Knowing when not to take charge can be as important as leading the charge. I recall a strategy development assignment that included an issues analysis with the top 20 leaders of a high-tech manufacturer. Following the workshop, my client President and I remained in the large conference room to privately discuss the next steps.

Immediately, he asked "When can I get started? I can't wait to get the war room going."

"We can start on Monday," I replied. "But perhaps not in the way you may think."

"What do you mean?"

I showed him a piece of paper with a large oval and a series of little notches around it. "Can you guess what this is?"

"Well it looks like the table in this room."

"Excellent! And what might the little marks be?"

Puzzled, he shrugged his shoulders. "Those are the number of times someone in the workshop we just completed, spoke for thirty seconds or more. Can you tell me where you were sitting?"

Sheepishly, he correctly pointed to the spot where 22 of the 28 marks were located.

He braced himself for what I was to say next. "This dynamic will not work in a war room. Everyone will freeze, awaiting your every decision and every analytical conclusion. We cannot afford that. Your people need to do the analyses, derive sound conclusions and make recommendations."

He protested: "This strategy will impact my career! I must be involved."

"You will be," I assured him. "Every recommendation they make will require your final approval or rework. Every Thursday afternoon, we will present what we have learned and what we believe are the implications. You will confirm that we are on-track or tell us to take a different path. You remain in charge of final acceptance, while the Core Team will do all the in-depth analysis."

He reluctantly relinquished his ever-so-tight grip on the resources. After a few reviews, his people surprised him with how smart they were. He never realized how underutilized they had become.

If you have an abiding need to intensely manage, find at least one small project for each member of your team where they have complete control without your input.

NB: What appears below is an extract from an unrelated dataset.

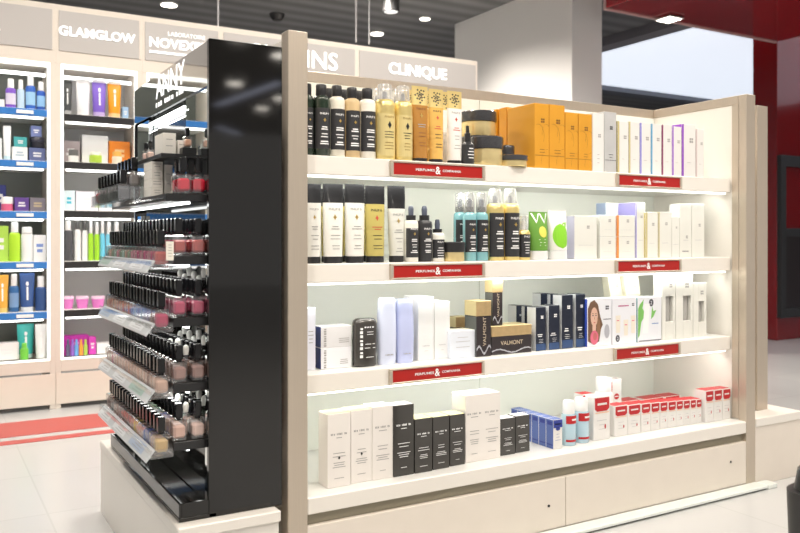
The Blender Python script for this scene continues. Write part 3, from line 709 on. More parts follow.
carton('shorter amber orange carton beside the white carton', 578.6, 592, 114, .12, Z1, .12, Om, swirl(art4()), group=og)
whc = mat('white carton', (0.774, 0.760, 0.738), .4); silvc = mat('silver grey carton', (.60, .60, .60), .35, metal=.2, noise=.12, nscale=15)
sg2 = mat('silver print', (.52, .52, .53), .4)
carton('white carton between the orange and silver cartons', 592.6, 604, 113.4, .12, Z1, .08, [whc, pgrey], lambda m, W, H, f: (logo4(m, f, W*.2, H*.62, W*.25, 1), m.lines(W*.5, H*.3, 3, H*.07, f, 1, H*.004)))
carton('silver grey carton with dark square emblem right of the white carton', 604.4, 616.5, 112.2, .12, Z1, .08, [silvc, pblack], art4(sc=.24))
def striped(lab, u0, u1, vt, Y, z, col, group, depth=.07, sw=1.0, tz=.70):
    sd = mat('carton edge colour', col, .4)
    carton(lab, u0, u1, vt, Y, z, depth, [whc, pgrey, sd], lambda m, W, H, f: (logo4(m, f, W*.35, H*tz, W*.26, 1), m.lines(W*.7, H*.28, 1, H*.05, f, 1, H*.003), m.bar(-W*.998, -W*(1-.30*sw), H*.004, H*.996, f, 2)), fm={'-x': 2}, group=group)
yl = (.55, .47, .20); 
w6 = 'white cartons with coloured edges on the top shelf'
for lab, u0, u1, vt, col, sw in (('first white carton with a mustard edge right of the silver carton', 617.6, 628.6, 121.5, yl, 1), ('second white carton with a mustard edge, left of the lavender edged one', 629, 639.6, 122, yl, .8),
     ('white carton with a lavender blue edge on the top shelf', 639.9, 650.8, 123, (.28, .27, .70), 1), ('white carton with a bright cyan edge on the top shelf', 651.1, 661.4, 124, (.04, .33, .62), .8),
     ('white carton with a maroon edge on the top shelf', 661.7, 672, 125, (.22, .02, .10), .9), ('short white carton with a thin violet edge on the top shelf', 672.3, 681.5, 126.8, (.32, .09, .60), .9),
     ('white carton with a wide purple edge on the top shelf', 681.8, 695.8, 124.5, (.28, .06, .52), .9), ('short white carton with a pale rose edge at the shelf right end', 696.3, 704, 129, (.70, .55, .55), .6)):
    striped(lab, u0, u1, vt, .12, Z1, col, w6, sw=sw)

# second shelf
Z2 = SHZ[1]; Y2 = .13
pearl = mat('pearl white tube', (.84, .83, .78), .3); olive = mat('olive gold tube', (.56, .47, .14), .3, coat=.3); offw = mat('off white tube', (.74, .74, .68), .3)
TG = 'tubes with black crimped tops'
tube('white tube with black crimp beside the left steel post', 305, 321, 184, Y2, Z2, pearl, crimpk, caps_b, .24, .085, artt(tz=.68, bz=.58), TG)
tube('white tube with black crimp, second from the steel post', 322.6, 343, 184, Y2, Z2, pearl, crimpk, caps_b, .24, .085, artt(tz=.68, bz=.58), TG)
tube('white tube with black crimp left of the olive gold tube', 344.6, 364.4, 184.3, Y2, Z2, pearl, crimpk, caps_b, .24, .085, artt(tz=.68, bz=.58), TG)
tube('olive gold tube with black crimp, fourth from the steel post', 365, 384.4, 186, Y2, Z2, olive, crimpk, caps_b, .24, .085, artt(tz=.68, bz=.58, e=1), TG, [pblack, redpr, pgold])
tube('slim off white tube with black crimp beside the small spray bottles', 387.3, 405, 186, Y2, Z2, offw, crimpk, caps_b, .30, .085, artt(tz=.62, bz=.54), TG, rb=.72)
for i, u in enumerate((321, 341.5, 360.5)):
    tube('olive gold tube standing behind '+['the first and second white tubes', 'the second and third white tubes', 'the front olive gold tube'][i], u, u+12, 189, .25, Z2, olive, crimpk, caps_b, .24, .085, artt(tz=.68, bz=.5, e=1), TG, [pblack, pblack, pgold])
teal = mat('teal liquid bottle', (.24, .50, .54), .15, coat=.4); pump = mat('blue grey pump', (.10, .115, .16), .35)
def spray(lab, u0, u1, vt, Y, bodym, lab0, lab1, sh=.74, capn=None, group='pump spray bottles'):
    P_ = [('bottle', bodym, [(0, .94), (.02, 1), (sh-.07, 1), (sh-.03, .94), (sh, .7)]), ('collar', caps_b, [(sh+.001, .66), (sh+.09, .66)]), ('pump', pump, [(sh+.0905, .34), (sh+.2, .38), (.985, .30), (1, .2)])]
    if capn: P_.append(('clear_cap', clr, [(sh+.005, .74), (sh+.02, .78), (1.08, .74), (1.1, .66)]))
    return pack('spray_bottle', lab, 'bottle', u0, u1, vt, Y, Z2+.0004, P_, group, label=(lab0, lab1, 1.015, 1.015, labm, phil() if lab1-lab0 > .5 else lambda m, W, H, f: (m.text('PHILIP B', W*1.1, f, 1, cz=H*(lab1-.06), bold=.01), m.lines(W*1.2, H*(lab1-.2), 5, H*.06, f, 1, H*.008, 4))))
spray('small white spray bottle with charcoal label beside the slim tube', 404.6, 417.2, 206, Y2-.012, whitb, .08, .60)
spray('small charcoal spray bottle between the white spray and the shortest spray', 417.8, 430.8, 206, Y2, navyk, .06, .66)
spray('shortest spray bottle with white shoulders beside the small jar', 431.4, 443.2, 219.5, Y2, whitb, .08, .52, sh=.68)
jar(444, 463, 242, .12, Z2, 'gold jar with charcoal lid in front of the teal spray bottles', lid=.52, lidm=caps_b)
spray('teal spray bottle at the back, leftmost of the teal bottles', 454.5, 465, 199, .2, teal, .14, .66, sh=.78, capn=1, group='teal spray bottles')
spray('teal spray bottle with clear cap, middle of the teal bottles', 463.8, 475, 199, Y2, teal, .14, .66, sh=.78, capn=1, group='teal spray bottles')
spray('teal spray bottle with clear cap left of the gold aerosols', 475.6, 487, 199, Y2, teal, .14, .66, sh=.78, capn=1, group='teal spray bottles')
ag = 'gold and charcoal aerosols on the second shelf'
aerosol(487.4, 502.2, 189, Y2, Z2, 'gold aerosol with charcoal label beside the teal spray bottles', labm, .66, ag, phil()); aerosol(502.6, 517.4, 189, Y2, Z2, 'gold aerosol with charcoal label beside the little gold bottle', labm, .66, ag, phil())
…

What happens next may surprise you.

Use the invaluable tool of an Issues Analysis, to launch a strategy development effort. Send a survey to between 30 and 50 people in your organization. Participation is anonymous. Spread the involvement across at least three organizational levels, and every departmental function (i.e. operations, IT, HR, marketing, sales, customer service, R&D, etc.). Ask this question:

"As we determine our strategy for the next three years, there may exist internal barriers, challenges and issues that hold us back and throttle our growth. Please list them."

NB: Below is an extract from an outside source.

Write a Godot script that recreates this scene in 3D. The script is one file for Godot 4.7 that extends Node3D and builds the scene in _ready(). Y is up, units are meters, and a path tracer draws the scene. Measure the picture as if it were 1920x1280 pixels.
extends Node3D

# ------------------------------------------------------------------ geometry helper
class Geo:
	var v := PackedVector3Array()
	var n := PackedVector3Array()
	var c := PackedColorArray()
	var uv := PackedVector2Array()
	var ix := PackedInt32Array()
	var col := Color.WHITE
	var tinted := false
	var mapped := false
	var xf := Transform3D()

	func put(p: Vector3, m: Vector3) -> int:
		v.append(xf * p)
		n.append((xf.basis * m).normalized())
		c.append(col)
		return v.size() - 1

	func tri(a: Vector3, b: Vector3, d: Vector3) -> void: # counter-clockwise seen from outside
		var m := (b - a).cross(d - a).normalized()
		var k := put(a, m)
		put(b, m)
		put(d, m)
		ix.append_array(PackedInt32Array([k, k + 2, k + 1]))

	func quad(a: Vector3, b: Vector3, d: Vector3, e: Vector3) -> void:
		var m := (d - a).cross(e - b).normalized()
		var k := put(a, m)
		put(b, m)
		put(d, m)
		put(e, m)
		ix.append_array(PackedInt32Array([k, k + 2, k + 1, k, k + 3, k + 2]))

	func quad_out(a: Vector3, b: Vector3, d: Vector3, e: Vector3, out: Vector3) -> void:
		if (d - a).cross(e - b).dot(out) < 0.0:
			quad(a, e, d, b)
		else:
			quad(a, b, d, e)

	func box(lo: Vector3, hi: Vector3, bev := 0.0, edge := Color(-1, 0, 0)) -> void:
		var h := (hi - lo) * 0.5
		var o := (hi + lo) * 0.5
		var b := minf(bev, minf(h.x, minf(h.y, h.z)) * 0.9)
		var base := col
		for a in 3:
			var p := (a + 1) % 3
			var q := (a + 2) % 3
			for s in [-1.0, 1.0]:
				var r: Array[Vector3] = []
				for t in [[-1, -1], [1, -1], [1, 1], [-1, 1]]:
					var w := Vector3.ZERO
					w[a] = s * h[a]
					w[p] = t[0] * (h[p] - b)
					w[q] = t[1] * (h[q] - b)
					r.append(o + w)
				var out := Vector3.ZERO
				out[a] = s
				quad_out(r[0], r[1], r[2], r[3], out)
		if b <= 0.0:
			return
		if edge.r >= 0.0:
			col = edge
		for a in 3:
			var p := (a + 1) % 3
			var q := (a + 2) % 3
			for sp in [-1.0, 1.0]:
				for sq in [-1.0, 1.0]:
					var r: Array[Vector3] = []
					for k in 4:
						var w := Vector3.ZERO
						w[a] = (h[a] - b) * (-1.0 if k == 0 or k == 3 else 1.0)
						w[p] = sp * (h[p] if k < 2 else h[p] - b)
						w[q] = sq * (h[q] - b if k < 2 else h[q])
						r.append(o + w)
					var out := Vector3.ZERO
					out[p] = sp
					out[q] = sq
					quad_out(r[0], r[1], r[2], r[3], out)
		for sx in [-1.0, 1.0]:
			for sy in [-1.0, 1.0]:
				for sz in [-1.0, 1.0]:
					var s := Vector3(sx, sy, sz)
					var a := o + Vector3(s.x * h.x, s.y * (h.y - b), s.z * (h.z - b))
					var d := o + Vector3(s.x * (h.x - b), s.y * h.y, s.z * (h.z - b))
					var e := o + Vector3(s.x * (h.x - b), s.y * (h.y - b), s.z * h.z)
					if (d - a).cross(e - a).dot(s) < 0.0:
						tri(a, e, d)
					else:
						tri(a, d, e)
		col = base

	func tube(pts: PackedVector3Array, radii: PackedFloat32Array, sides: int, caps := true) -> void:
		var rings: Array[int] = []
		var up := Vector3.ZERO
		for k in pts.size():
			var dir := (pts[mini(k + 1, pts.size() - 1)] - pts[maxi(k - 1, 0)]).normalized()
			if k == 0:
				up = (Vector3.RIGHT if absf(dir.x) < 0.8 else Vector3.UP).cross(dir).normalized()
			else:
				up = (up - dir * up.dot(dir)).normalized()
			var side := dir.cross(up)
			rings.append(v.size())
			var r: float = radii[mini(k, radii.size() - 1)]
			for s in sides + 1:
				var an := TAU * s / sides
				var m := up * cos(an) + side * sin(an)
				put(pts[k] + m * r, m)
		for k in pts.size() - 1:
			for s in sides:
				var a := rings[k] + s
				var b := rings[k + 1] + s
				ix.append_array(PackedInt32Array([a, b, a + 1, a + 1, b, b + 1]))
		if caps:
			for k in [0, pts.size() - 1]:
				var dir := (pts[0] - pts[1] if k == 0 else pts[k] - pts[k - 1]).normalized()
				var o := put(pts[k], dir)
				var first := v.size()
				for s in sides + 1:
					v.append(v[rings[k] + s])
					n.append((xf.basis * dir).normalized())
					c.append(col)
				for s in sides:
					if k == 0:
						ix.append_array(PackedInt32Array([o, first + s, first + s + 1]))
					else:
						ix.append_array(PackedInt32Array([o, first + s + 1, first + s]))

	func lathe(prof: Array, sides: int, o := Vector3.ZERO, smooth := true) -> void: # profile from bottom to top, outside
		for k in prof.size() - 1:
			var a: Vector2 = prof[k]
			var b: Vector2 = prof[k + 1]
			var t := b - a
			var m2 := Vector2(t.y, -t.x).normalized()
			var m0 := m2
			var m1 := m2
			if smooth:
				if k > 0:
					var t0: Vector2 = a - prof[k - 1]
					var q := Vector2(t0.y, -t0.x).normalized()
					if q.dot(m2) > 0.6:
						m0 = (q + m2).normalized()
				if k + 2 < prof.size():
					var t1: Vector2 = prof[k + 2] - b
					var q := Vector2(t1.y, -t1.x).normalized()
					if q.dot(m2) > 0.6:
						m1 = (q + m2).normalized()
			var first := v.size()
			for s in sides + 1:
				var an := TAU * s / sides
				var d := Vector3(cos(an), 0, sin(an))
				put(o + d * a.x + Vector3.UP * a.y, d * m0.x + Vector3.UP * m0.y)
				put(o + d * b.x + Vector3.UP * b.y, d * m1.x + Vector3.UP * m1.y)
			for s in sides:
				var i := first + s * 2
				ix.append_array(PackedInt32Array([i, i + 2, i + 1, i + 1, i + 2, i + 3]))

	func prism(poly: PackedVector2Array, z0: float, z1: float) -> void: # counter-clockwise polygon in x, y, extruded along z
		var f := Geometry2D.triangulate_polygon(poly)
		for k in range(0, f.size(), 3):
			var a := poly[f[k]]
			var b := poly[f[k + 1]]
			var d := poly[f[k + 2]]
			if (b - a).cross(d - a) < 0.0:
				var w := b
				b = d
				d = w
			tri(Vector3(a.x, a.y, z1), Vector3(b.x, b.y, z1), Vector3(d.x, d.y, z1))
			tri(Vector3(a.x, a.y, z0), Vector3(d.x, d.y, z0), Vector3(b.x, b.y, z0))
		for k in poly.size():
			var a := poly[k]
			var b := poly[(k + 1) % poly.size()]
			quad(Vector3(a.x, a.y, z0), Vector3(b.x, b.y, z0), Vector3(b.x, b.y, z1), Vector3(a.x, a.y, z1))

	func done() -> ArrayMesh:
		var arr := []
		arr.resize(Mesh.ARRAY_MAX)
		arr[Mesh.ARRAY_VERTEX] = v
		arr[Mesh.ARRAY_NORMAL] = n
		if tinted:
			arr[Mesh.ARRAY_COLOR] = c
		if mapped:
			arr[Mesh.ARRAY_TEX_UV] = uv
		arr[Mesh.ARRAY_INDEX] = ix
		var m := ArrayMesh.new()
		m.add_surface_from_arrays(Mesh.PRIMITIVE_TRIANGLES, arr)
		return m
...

Allow them up to ten responses each. This means you will receive between 40 and 400 different responses from a group of 40 people. You will recognize patterns in the responses that you can aggregate into actionable issue buckets. These may relate to on-time delivery, internal communications, software platforms, unnecessary reports, broken approval processes, innovation, and lack of clarity or understanding about the real strategy. Trust me this exercise always, always results in a major eye-opener for management. Do not give them bucket-topics, because you would then be leading them to invent issues that are not already on their minds. Also do not group ideas into buckets too big to develop meaningful projects to tackle. These mega-buckets might seem logical, but categories such as people issues, process issues, production issues, are simply to broad to be actionable.

Later, in a workshop, you can prioritize the buckets you have created. Assign a low-medium-high assessment to each bucket's potential economic impact if resolved. Similarly, rate the ease with which you might be able to fix it. Obviously, you tackle the High Impact — High Easy ones first. This category will not have many buckets, but resolution of these few, will generate excellent momentum. Having the confidence to identify, prioritize, and resolve all of your major internal barriers, will make your strategy much more credible to the Board of Directors or to your executive corporate leaders.